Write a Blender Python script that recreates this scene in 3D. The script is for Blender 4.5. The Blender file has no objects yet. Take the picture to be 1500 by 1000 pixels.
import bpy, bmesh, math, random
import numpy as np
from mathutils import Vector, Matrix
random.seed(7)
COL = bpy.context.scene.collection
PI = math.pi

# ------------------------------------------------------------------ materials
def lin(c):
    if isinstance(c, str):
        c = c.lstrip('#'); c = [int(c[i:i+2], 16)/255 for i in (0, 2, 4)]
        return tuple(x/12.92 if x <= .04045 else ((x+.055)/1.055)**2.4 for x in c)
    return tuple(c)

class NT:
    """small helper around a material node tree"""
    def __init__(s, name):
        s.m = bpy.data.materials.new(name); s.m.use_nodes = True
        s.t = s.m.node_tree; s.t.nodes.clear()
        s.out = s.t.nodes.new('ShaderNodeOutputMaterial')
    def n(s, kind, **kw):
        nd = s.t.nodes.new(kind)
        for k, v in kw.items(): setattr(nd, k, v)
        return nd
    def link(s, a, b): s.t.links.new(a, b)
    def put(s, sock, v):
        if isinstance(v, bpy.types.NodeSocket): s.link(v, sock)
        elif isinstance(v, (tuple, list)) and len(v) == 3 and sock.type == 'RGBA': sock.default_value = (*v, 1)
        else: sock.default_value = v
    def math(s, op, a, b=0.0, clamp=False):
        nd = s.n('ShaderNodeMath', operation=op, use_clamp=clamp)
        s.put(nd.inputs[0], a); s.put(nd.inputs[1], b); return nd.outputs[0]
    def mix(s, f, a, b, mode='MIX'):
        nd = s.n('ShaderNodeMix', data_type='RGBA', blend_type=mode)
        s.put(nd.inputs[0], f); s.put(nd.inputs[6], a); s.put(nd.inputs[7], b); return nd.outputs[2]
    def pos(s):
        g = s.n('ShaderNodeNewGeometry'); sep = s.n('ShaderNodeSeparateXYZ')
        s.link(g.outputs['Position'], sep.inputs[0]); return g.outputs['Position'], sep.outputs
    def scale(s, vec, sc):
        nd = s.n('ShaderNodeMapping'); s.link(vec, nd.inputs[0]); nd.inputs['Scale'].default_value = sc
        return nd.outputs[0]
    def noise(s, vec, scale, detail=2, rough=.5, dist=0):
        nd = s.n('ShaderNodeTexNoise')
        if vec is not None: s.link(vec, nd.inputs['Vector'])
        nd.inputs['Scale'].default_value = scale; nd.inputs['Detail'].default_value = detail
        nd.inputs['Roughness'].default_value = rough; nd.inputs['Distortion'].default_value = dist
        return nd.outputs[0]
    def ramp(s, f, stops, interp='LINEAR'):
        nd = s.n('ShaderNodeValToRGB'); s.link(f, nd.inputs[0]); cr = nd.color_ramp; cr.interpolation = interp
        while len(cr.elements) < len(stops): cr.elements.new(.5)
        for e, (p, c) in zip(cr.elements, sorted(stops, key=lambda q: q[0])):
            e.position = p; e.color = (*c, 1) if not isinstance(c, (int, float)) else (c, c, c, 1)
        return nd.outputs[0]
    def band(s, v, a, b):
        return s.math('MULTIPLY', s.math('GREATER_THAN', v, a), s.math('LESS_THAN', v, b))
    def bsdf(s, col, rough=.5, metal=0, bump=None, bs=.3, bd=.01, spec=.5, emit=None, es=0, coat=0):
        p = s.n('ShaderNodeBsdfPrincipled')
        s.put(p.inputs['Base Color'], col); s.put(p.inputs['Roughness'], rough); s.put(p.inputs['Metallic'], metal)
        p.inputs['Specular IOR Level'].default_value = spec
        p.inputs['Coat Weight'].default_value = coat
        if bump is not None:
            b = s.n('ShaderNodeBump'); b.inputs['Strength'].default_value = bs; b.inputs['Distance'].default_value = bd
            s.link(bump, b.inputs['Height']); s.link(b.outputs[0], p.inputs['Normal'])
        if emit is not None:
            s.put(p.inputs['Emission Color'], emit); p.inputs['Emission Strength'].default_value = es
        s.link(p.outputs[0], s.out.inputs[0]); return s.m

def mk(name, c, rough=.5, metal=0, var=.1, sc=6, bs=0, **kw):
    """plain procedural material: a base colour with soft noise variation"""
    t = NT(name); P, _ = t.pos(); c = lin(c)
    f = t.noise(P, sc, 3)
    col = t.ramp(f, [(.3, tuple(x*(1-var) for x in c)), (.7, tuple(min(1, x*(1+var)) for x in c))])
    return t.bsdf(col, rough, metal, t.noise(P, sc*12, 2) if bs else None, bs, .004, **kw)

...

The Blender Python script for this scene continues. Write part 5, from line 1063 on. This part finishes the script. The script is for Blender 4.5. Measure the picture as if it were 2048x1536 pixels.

» Written request
Everything from the line containing "Write a Blender" down to the line containing "return tuple(c)" should be repeated exactly, with both end lines kept and no other lines added.

» Task solution
Write a Blender Python script that recreates this scene in 3D. The script is for Blender 4.5. The Blender file has no objects yet. Take the picture to be 1500 by 1000 pixels.
import bpy, bmesh, math, random
import numpy as np
from mathutils import Vector, Matrix
random.seed(7)
COL = bpy.context.scene.collection
PI = math.pi

# ------------------------------------------------------------------ materials
def lin(c):
    if isinstance(c, str):
        c = c.lstrip('#'); c = [int(c[i:i+2], 16)/255 for i in (0, 2, 4)]
        return tuple(x/12.92 if x <= .04045 else ((x+.055)/1.055)**2.4 for x in c)
    return tuple(c)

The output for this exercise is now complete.